Testimonials

Reframing Race Lecture Testimonials

“Donna Jackson Nakazawa, author and lecturer, returned to The Potomac School on Wednesday, November 15, 2006 to speak to area faculty through the Association of Independent Schools of Greater Washington’s (AISGW) Diversity Speaker Series. During her motivating talk, Ms. Nakazawa challenged educators to think about the realities of what it means for multiracial students to grow up in a world that continues to be polarized by race. She also asked educators to reconsider the kinds of resources that they use inside their classrooms and within their curriculums. Through personal and anecdotal stories, Ms. Nakazawa provided a developmental timeline for educators to use to help multiracial students succeed in their classes. An educator’s dream, she was insightful, knowledgeable, and caring.”
–Tiffany Bridgewater, Director of Diversity, Potomac School, Washington D.C.

“Kudos on the successful evening with Donna Jackson Nakazawa. She had a three-pronged approach: research, anecdotal and personal experience that made her discussion authentic.”
–Parent, Sidwell Friends School, Washington D.C.

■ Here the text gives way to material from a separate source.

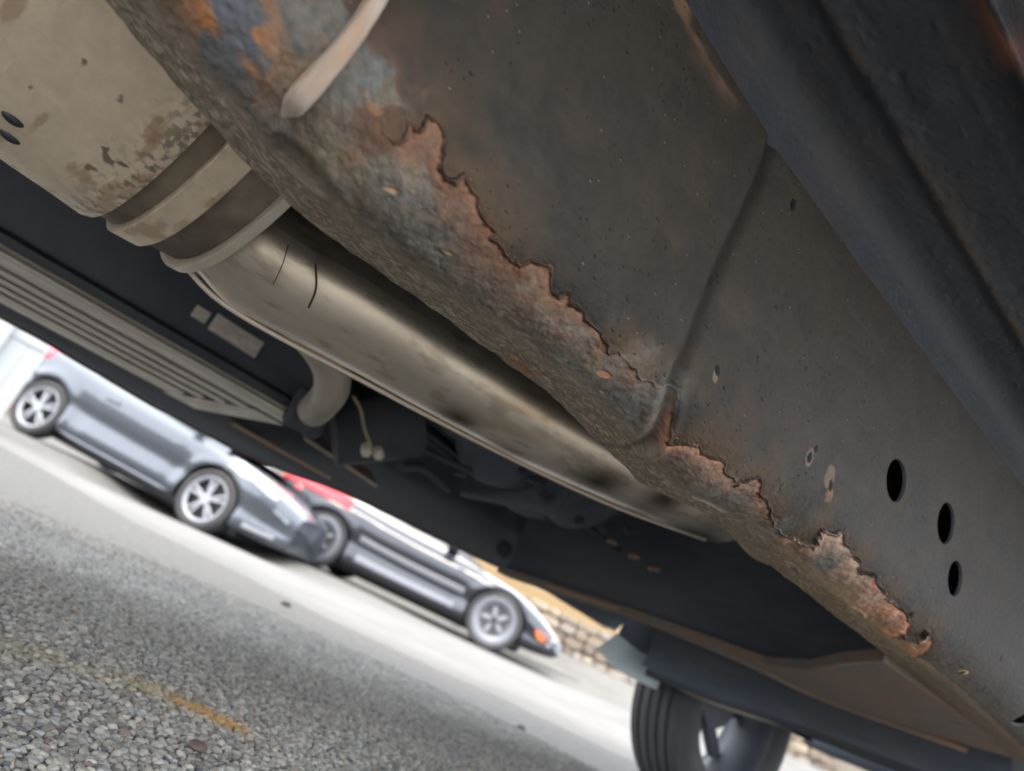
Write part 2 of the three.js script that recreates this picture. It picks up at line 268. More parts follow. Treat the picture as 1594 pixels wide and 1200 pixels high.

“Donna Jackson Nakazawa’s lecture gives us a vision of a shared past and present and defines for educators a path to a brighter future. We are a rainbow society of cultures and colors. Nakazawa gives us insight and a psycho-educational roadmap to develop our self-awareness as adult educators of children from many cultures and mixed cultural heritages. Donna’s research and insights offer a bridge over the rainbow to claim great rewards for present and future generations. Our shared path will demand reflection and change: changes that will brighten the character and outlook of all children as they follow their rainbow. Thanks to Donna for taking that first leap.”
–Thomas A. Bruggman, Ph.D., Director of Counseling, The Calvert School, Baltimore, MD

Does Anybody Else Look Like Me? creates a space for students, teachers and parents to talk about multiracial identity and the social construction of race in the U.S. The changing landscape of our school population means we must be prepared to respond thoughtfully to the needs of multiracial families. It can be difficult to talk explicitly about race and racial identity, but Nakazawa’s work provides concrete examples and allows educators to explore multiple ways of moving through the world.”
–Mariama Richards and Elizabeth Denevi, Co-directors of Diversity, Georgetown Day School, Washington D.C.